#### [What the exercise asks]
Your task is to output the data exactly as it stands.

# start of Supplied information

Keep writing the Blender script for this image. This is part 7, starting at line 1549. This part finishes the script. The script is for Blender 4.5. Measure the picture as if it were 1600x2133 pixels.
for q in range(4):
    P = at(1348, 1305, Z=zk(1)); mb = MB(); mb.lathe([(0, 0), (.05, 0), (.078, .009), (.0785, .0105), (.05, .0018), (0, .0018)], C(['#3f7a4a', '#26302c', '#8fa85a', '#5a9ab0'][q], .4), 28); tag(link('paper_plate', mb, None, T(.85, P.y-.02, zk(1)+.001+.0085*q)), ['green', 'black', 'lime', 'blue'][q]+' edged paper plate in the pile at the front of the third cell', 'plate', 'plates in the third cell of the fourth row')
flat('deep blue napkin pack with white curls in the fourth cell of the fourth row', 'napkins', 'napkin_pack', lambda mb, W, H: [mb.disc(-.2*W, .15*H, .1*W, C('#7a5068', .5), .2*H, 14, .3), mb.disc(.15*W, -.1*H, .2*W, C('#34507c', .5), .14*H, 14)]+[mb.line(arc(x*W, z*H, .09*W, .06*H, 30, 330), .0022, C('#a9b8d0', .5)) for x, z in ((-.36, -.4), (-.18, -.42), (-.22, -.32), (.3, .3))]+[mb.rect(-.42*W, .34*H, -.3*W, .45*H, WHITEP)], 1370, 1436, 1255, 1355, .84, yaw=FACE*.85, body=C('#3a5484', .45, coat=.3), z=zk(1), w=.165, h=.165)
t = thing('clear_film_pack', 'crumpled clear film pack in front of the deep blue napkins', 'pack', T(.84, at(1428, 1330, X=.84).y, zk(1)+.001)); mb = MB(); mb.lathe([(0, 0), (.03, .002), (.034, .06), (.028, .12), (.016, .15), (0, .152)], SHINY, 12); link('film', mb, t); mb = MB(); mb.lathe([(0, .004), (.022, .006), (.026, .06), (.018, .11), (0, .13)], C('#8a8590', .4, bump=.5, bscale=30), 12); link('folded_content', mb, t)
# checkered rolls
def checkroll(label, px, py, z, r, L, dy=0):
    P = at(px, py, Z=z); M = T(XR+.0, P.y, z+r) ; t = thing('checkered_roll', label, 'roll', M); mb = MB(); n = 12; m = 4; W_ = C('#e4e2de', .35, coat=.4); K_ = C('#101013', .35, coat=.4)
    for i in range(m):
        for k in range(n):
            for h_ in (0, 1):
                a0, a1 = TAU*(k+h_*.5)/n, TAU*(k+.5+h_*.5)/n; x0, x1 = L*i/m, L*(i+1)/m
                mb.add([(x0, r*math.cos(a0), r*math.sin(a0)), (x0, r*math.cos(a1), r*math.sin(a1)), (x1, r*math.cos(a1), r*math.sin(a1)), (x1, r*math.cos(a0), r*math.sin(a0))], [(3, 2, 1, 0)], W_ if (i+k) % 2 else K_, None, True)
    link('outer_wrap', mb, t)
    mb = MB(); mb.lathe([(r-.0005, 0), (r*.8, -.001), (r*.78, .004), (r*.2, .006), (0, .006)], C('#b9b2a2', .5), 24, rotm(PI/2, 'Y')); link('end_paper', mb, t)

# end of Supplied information

#### [Exercise solution]
Keep writing the Blender script for this image. This is part 7, starting at line 1549. This part finishes the script. The script is for Blender 4.5. Measure the picture as if it were 1600x2133 pixels.
for q in range(4):
    P = at(1348, 1305, Z=zk(1)); mb = MB(); mb.lathe([(0, 0), (.05, 0), (.078, .009), (.0785, .0105), (.05, .0018), (0, .0018)], C(['#3f7a4a', '#26302c', '#8fa85a', '#5a9ab0'][q], .4), 28); tag(link('paper_plate', mb, None, T(.85, P.y-.02, zk(1)+.001+.0085*q)), ['green', 'black', 'lime', 'blue'][q]+' edged paper plate in the pile at the front of the third cell', 'plate', 'plates in the third cell of the fourth row')
flat('deep blue napkin pack with white curls in the fourth cell of the fourth row', 'napkins', 'napkin_pack', lambda mb, W, H: [mb.disc(-.2*W, .15*H, .1*W, C('#7a5068', .5), .2*H, 14, .3), mb.disc(.15*W, -.1*H, .2*W, C('#34507c', .5), .14*H, 14)]+[mb.line(arc(x*W, z*H, .09*W, .06*H, 30, 330), .0022, C('#a9b8d0', .5)) for x, z in ((-.36, -.4), (-.18, -.42), (-.22, -.32), (.3, .3))]+[mb.rect(-.42*W, .34*H, -.3*W, .45*H, WHITEP)], 1370, 1436, 1255, 1355, .84, yaw=FACE*.85, body=C('#3a5484', .45, coat=.3), z=zk(1), w=.165, h=.165)
t = thing('clear_film_pack', 'crumpled clear film pack in front of the deep blue napkins', 'pack', T(.84, at(1428, 1330, X=.84).y, zk(1)+.001)); mb = MB(); mb.lathe([(0, 0), (.03, .002), (.034, .06), (.028, .12), (.016, .15), (0, .152)], SHINY, 12); link('film', mb, t); mb = MB(); mb.lathe([(0, .004), (.022, .006), (.026, .06), (.018, .11), (0, .13)], C('#8a8590', .4, bump=.5, bscale=30), 12); link('folded_content', mb, t)
# checkered rolls
def checkroll(label, px, py, z, r, L, dy=0):
    P = at(px, py, Z=z); M = T(XR+.0, P.y, z+r) ; t = thing('checkered_roll', label, 'roll', M); mb = MB(); n = 12; m = 4; W_ = C('#e4e2de', .35, coat=.4); K_ = C('#101013', .35, coat=.4)
    for i in range(m):
        for k in range(n):
            for h_ in (0, 1):
                a0, a1 = TAU*(k+h_*.5)/n, TAU*(k+.5+h_*.5)/n; x0, x1 = L*i/m, L*(i+1)/m
                mb.add([(x0, r*math.cos(a0), r*math.sin(a0)), (x0, r*math.cos(a1), r*math.sin(a1)), (x1, r*math.cos(a1), r*math.sin(a1)), (x1, r*math.cos(a0), r*math.sin(a0))], [(3, 2, 1, 0)], W_ if (i+k) % 2 else K_, None, True)
    link('outer_wrap', mb, t)
    mb = MB(); mb.lathe([(r-.0005, 0), (r*.8, -.001), (r*.78, .004), (r*.2, .006), (0, .006)], C('#b9b2a2', .5), 24, rotm(PI/2, 'Y')); link('end_paper', mb, t)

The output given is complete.